Grant, for one, begs to differ with Will's belief that women and girls care less about sports then men and boys.

"People confuse a lack of interest with a lack of opportunity," Grant said. "They are very, very different. I don't know of an instance where women were given an opportunity and nobody came. Because this society was once vehemently opposed to women excelling in sport, we've still got some people who believe that. George Will is one of them."

Linda Carpenter, a former professor at Brooklyn College, has been fighting the good fight for more than 25 years now. That's how long her longitudinal study, co-authored by colleague Vivian Acosta, has documented women's gains (and losses) in collegiate athletics.

"I just got an e-mail about that (the alleged Bush agenda) this morning," Carpenter said Wednesday. "It put a cloud in front of the sun."

Like many of her peers, Carpenter says blaming Title IX for cuts in men's programs is wrong. Rather, she insisted that the big-budget sports of football and basketball should bear the blame.

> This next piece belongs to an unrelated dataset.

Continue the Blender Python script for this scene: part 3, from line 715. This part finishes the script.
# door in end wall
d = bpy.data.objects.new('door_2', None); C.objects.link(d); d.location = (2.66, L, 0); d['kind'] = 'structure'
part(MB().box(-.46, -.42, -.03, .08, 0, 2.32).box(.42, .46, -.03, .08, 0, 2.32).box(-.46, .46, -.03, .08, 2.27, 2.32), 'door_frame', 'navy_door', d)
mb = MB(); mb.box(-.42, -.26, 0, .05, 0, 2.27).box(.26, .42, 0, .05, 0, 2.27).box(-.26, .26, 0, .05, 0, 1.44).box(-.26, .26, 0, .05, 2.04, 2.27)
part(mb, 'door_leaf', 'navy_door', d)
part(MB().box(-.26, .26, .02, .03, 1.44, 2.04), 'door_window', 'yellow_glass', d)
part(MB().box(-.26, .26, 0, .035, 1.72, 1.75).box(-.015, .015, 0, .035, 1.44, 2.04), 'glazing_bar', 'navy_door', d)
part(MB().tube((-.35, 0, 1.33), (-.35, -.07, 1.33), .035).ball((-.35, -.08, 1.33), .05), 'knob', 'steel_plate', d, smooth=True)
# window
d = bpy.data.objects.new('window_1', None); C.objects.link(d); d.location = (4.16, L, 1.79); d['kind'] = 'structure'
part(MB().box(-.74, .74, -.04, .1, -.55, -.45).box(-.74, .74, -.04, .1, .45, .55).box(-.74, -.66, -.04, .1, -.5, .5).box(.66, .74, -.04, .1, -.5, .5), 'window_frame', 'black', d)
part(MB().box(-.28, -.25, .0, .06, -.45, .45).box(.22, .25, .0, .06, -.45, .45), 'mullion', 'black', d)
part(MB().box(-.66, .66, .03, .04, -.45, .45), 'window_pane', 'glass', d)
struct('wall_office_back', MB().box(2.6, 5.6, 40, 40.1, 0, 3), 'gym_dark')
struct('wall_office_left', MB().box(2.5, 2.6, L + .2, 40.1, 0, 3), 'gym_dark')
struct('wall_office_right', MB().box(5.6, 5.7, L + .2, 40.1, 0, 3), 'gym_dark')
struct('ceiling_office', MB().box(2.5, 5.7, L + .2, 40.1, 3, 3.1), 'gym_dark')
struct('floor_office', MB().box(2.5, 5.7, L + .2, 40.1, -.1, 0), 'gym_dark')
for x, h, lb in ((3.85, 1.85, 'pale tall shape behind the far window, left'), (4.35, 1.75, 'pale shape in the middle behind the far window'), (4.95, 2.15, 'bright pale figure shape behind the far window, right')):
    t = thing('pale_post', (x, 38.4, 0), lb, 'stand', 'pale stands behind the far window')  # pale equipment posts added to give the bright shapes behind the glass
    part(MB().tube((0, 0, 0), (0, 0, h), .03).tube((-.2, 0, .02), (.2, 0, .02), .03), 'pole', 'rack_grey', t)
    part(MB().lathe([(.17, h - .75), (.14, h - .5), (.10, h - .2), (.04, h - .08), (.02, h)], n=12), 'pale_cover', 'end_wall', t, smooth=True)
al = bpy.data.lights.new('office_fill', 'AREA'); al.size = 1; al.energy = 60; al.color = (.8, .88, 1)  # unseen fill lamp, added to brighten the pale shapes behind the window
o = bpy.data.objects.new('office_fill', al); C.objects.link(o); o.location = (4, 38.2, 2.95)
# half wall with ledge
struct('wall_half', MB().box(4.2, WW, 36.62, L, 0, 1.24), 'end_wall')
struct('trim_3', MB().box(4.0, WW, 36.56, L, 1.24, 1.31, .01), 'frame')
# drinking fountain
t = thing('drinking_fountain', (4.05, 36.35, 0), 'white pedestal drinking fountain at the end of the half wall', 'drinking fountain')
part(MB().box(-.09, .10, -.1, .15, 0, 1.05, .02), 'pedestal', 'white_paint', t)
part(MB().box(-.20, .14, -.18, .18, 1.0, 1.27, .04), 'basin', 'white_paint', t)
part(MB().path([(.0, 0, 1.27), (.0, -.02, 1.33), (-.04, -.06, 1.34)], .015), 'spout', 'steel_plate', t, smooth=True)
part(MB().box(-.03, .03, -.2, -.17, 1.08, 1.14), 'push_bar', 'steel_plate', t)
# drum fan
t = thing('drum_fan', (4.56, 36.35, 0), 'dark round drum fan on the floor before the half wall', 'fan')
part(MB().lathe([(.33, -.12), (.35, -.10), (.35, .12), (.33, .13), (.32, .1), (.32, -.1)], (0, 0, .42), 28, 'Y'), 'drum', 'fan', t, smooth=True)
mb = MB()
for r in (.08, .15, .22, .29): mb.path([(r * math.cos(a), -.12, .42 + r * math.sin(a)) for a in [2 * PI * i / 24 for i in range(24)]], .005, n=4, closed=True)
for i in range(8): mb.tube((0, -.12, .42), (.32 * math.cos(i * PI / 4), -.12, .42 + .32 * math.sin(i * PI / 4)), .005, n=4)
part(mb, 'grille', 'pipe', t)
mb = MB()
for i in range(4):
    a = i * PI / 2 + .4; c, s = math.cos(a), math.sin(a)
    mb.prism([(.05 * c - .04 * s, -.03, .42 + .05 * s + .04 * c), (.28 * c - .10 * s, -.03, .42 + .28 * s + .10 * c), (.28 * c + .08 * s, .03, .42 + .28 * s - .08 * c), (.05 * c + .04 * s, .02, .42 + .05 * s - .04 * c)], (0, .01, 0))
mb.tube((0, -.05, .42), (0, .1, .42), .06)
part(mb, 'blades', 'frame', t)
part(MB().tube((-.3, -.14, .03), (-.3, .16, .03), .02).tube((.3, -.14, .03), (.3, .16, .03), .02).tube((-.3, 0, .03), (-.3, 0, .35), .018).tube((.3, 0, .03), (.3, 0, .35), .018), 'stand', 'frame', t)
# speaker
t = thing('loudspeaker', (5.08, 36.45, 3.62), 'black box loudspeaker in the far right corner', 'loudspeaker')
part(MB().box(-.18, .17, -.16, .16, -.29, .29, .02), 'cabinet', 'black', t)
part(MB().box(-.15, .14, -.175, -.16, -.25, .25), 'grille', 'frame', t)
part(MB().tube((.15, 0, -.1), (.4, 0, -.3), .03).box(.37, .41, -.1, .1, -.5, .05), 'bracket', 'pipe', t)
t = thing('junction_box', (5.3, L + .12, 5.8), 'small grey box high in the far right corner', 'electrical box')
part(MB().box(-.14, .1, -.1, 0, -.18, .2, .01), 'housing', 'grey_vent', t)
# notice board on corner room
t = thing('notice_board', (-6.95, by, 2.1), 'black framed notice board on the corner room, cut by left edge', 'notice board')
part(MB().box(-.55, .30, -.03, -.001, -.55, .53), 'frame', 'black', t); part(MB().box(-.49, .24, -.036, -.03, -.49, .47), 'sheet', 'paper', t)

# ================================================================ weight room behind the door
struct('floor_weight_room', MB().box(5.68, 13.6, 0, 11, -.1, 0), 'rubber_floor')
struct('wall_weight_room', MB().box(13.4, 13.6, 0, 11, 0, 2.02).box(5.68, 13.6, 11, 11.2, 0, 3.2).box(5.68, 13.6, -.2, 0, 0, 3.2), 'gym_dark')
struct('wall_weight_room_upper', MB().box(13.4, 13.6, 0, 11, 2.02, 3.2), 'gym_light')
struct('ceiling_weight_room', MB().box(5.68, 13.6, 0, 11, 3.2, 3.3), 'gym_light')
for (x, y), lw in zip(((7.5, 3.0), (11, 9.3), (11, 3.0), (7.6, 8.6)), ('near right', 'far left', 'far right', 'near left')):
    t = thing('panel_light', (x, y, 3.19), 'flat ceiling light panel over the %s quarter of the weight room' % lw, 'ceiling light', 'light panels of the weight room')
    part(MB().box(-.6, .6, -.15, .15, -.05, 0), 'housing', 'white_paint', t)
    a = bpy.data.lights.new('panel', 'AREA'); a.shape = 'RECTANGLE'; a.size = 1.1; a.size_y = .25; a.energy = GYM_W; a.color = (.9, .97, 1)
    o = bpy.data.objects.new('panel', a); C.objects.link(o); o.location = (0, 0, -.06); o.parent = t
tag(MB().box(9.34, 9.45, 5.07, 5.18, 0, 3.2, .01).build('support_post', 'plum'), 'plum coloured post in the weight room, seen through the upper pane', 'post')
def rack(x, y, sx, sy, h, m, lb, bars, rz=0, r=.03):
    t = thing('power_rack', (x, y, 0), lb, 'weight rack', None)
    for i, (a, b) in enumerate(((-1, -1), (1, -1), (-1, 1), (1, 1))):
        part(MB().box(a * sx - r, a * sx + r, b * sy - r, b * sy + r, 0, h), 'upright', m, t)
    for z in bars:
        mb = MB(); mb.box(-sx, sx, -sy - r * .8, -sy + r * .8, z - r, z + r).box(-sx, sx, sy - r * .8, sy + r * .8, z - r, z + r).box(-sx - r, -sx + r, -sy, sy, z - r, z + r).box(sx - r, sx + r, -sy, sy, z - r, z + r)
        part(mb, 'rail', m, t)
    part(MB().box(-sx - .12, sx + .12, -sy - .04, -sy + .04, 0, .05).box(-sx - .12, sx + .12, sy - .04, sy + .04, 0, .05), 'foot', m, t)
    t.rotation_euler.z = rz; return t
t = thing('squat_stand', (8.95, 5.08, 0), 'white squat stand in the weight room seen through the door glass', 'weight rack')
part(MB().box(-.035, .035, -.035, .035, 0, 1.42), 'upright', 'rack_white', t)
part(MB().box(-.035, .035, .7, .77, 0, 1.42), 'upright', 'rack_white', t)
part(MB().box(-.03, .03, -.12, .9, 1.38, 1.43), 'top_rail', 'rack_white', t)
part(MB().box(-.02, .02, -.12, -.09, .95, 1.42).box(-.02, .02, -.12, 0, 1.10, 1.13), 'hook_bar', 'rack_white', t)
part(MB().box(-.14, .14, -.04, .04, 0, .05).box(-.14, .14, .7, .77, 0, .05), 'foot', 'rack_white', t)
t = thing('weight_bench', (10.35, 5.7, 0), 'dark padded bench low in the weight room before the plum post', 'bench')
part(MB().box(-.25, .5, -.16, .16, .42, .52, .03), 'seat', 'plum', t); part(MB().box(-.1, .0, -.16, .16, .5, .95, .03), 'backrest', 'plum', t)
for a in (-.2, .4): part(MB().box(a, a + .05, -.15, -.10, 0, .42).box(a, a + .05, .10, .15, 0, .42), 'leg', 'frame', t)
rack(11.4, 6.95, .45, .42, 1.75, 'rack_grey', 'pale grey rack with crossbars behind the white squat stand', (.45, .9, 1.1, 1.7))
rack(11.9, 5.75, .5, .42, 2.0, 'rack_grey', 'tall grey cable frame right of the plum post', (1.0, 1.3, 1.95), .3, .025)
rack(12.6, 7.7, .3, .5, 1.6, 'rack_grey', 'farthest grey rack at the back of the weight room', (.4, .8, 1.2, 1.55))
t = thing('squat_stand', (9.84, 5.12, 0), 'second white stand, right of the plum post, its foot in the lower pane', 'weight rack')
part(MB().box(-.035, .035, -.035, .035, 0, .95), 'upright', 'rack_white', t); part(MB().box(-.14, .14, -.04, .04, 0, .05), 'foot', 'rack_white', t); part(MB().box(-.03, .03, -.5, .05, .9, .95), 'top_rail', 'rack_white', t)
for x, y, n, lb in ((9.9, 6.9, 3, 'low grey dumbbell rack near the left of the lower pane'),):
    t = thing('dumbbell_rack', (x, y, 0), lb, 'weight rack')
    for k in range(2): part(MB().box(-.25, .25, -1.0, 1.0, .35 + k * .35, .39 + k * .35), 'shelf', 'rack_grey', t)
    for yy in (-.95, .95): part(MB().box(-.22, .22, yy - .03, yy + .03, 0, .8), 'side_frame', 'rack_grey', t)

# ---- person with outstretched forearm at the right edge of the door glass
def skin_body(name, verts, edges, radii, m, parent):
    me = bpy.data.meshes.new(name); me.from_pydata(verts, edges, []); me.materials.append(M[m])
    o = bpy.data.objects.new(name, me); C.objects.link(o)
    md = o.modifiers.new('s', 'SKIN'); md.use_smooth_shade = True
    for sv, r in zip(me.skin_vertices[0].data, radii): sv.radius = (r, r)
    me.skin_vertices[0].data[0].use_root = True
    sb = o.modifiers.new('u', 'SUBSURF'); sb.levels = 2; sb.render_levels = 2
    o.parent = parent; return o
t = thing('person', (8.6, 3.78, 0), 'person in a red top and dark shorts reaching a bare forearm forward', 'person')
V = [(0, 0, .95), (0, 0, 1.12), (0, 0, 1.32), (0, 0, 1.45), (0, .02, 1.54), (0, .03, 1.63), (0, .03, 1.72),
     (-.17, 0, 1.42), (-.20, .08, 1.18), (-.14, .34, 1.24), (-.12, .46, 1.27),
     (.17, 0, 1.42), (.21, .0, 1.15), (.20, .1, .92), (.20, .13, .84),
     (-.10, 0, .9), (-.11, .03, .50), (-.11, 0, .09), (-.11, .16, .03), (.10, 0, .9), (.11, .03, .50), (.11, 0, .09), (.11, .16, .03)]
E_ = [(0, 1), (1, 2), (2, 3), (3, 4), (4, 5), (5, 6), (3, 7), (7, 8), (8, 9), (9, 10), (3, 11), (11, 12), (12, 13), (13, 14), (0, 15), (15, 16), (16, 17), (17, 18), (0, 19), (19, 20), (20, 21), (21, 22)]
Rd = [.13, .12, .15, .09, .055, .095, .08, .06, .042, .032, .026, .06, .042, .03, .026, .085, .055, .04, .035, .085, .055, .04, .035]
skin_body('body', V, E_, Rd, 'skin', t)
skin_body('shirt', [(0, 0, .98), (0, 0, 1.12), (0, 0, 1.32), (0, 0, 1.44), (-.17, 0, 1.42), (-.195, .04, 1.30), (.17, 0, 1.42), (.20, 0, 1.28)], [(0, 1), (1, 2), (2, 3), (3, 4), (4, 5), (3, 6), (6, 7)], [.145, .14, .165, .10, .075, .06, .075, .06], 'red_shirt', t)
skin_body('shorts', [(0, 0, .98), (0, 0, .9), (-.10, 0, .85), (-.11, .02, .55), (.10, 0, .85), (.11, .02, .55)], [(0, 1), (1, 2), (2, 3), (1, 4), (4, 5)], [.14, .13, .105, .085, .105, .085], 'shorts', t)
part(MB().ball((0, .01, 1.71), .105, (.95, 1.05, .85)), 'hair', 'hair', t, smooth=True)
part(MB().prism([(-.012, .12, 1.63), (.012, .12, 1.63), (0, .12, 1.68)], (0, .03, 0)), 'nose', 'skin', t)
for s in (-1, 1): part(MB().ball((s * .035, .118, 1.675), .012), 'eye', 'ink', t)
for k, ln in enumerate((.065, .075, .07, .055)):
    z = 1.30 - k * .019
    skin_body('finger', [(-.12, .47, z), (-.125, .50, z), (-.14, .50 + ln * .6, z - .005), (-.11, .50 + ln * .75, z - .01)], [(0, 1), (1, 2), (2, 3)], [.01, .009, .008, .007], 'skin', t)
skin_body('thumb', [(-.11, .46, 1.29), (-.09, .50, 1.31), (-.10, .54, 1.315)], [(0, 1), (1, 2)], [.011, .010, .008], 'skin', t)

"It is so frustrating to me that Title IX is in some jeopardy," Carpenter said, "because of bad, disingenuous decisions by college administrators who have chosen to ignore the fact that more than half their students are women. It's easier to blame Title IX, and to drag your feet for 20 years. President Bush, it seems, is following this back-door method."

Added Grant, "The Republicans, apparently, have been trying to reach out to women. Well, this would be a leap back to the 18th century. I cannot think that the members of congress will stand by and allow him to do this."